6) Feminine Hygiene Product, Sanitary Napkin, Ultrathin x 01

Menstruation jokes are distasteful. Period.

Another useful item in the pack. Also the only item that has the potential to get girls to finally talk to those desperate guys in Engeineering out there. Just a Bullet Top Tip: do not scribble your phone number on the pad before passing it to the female in question.

Aesthetic Appeal: Back in black. But do all periods spiral out like a tornado? (Asking for a friend).

Usability: If only the 3X ABSORPTION works for my late night studying.

Portability: It’s ULTRATHIN. NUFF SAID.

Dodginess Factor: Living it large with the high-end Luxe line of feminine hygiene products.

Overall Rating: 4.5/5

7) Guide, Mental Health, Youth x 01

We thought that this was the most useful item in the whole pack. With its unassuming packing, anyone could easily lose it within the swarm of the aforementioned snacks, or chuck it away with the stack of useless vouchers. Nevertheless, this guide is worth a quick read. The Community Health Assessment Team (CHAT) has packed it with useful information, such as a quick guide to helping a friend in distress, or emergency contacts for more pressing matters.

Aesthetic Appeal: Could dial back with its slightly tacky design.

Usability: Surprisingly, the pack consists of three cards, each cascading into 5 sections.

Portability: A pocket-sized guide makes it really handy-dandy.

Dodginess Factor: Didn’t think I’d need to fill in this section.

Overall Rating: 4.5/5

Bet you didn’t see this sharp turn to sobriety in this article, did you?

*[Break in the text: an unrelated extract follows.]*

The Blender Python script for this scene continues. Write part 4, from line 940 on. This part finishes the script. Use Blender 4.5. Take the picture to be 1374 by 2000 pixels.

The Bullet Campus Team wishes everyone the best in the upcoming final exams. We recognize that university life may be stressful at times, but there are always avenues to reach out if you are in need, or if you know anyone else in need. For example, one can reach CHAT at 6493 6500/1, or at chat@mentalhealth.sg.

For everything else, call Al-Amaans at 6774 0637.